(Work instructions) Print the data exactly as it is given, please.

**** Recorded data ****

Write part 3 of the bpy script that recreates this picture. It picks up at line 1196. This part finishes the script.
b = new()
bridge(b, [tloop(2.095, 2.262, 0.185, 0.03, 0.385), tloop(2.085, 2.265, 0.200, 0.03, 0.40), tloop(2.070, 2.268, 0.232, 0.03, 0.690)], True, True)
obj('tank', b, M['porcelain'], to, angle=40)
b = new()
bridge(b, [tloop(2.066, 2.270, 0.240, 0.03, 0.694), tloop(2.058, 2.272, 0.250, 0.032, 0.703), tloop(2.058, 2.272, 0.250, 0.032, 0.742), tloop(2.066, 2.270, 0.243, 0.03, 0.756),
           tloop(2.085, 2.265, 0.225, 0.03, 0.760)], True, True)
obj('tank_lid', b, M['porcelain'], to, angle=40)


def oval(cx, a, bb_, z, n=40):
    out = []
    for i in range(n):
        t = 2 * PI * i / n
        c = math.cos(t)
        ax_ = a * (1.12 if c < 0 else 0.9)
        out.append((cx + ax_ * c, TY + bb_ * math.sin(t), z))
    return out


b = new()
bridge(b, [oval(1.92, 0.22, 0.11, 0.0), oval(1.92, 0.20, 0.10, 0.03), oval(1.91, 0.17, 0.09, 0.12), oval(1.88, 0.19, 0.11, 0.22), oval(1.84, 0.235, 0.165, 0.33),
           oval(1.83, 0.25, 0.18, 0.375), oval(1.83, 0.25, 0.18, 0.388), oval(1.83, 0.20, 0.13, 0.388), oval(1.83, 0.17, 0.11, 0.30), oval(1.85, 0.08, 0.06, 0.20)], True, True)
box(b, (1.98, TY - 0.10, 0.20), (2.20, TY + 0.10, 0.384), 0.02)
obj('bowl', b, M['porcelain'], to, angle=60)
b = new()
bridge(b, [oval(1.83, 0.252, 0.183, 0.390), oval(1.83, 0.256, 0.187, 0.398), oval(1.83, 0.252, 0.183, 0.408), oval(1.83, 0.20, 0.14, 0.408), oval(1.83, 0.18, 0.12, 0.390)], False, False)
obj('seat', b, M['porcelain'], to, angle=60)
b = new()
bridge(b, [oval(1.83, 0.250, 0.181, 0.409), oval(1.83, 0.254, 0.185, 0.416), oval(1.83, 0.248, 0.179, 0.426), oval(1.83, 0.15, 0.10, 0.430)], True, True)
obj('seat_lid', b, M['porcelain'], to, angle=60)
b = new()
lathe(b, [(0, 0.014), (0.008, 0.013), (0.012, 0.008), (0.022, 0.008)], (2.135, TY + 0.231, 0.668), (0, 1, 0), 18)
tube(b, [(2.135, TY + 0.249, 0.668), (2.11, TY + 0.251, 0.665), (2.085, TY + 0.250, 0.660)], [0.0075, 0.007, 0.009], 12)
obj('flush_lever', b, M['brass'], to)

****

(Worked answer)
Write part 3 of the bpy script that recreates this picture. It picks up at line 1196. This part finishes the script.
b = new()
bridge(b, [tloop(2.095, 2.262, 0.185, 0.03, 0.385), tloop(2.085, 2.265, 0.200, 0.03, 0.40), tloop(2.070, 2.268, 0.232, 0.03, 0.690)], True, True)
obj('tank', b, M['porcelain'], to, angle=40)
b = new()
bridge(b, [tloop(2.066, 2.270, 0.240, 0.03, 0.694), tloop(2.058, 2.272, 0.250, 0.032, 0.703), tloop(2.058, 2.272, 0.250, 0.032, 0.742), tloop(2.066, 2.270, 0.243, 0.03, 0.756),
           tloop(2.085, 2.265, 0.225, 0.03, 0.760)], True, True)
obj('tank_lid', b, M['porcelain'], to, angle=40)


def oval(cx, a, bb_, z, n=40):
    out = []
    for i in range(n):
        t = 2 * PI * i / n
        c = math.cos(t)
        ax_ = a * (1.12 if c < 0 else 0.9)
        out.append((cx + ax_ * c, TY + bb_ * math.sin(t), z))
    return out


b = new()
bridge(b, [oval(1.92, 0.22, 0.11, 0.0), oval(1.92, 0.20, 0.10, 0.03), oval(1.91, 0.17, 0.09, 0.12), oval(1.88, 0.19, 0.11, 0.22), oval(1.84, 0.235, 0.165, 0.33),
           oval(1.83, 0.25, 0.18, 0.375), oval(1.83, 0.25, 0.18, 0.388), oval(1.83, 0.20, 0.13, 0.388), oval(1.83, 0.17, 0.11, 0.30), oval(1.85, 0.08, 0.06, 0.20)], True, True)
box(b, (1.98, TY - 0.10, 0.20), (2.20, TY + 0.10, 0.384), 0.02)
obj('bowl', b, M['porcelain'], to, angle=60)
b = new()
bridge(b, [oval(1.83, 0.252, 0.183, 0.390), oval(1.83, 0.256, 0.187, 0.398), oval(1.83, 0.252, 0.183, 0.408), oval(1.83, 0.20, 0.14, 0.408), oval(1.83, 0.18, 0.12, 0.390)], False, False)
obj('seat', b, M['porcelain'], to, angle=60)
b = new()
bridge(b, [oval(1.83, 0.250, 0.181, 0.409), oval(1.83, 0.254, 0.185, 0.416), oval(1.83, 0.248, 0.179, 0.426), oval(1.83, 0.15, 0.10, 0.430)], True, True)
obj('seat_lid', b, M['porcelain'], to, angle=60)
b = new()
lathe(b, [(0, 0.014), (0.008, 0.013), (0.012, 0.008), (0.022, 0.008)], (2.135, TY + 0.231, 0.668), (0, 1, 0), 18)
tube(b, [(2.135, TY + 0.249, 0.668), (2.11, TY + 0.251, 0.665), (2.085, TY + 0.250, 0.660)], [0.0075, 0.007, 0.009], 12)
obj('flush_lever', b, M['brass'], to)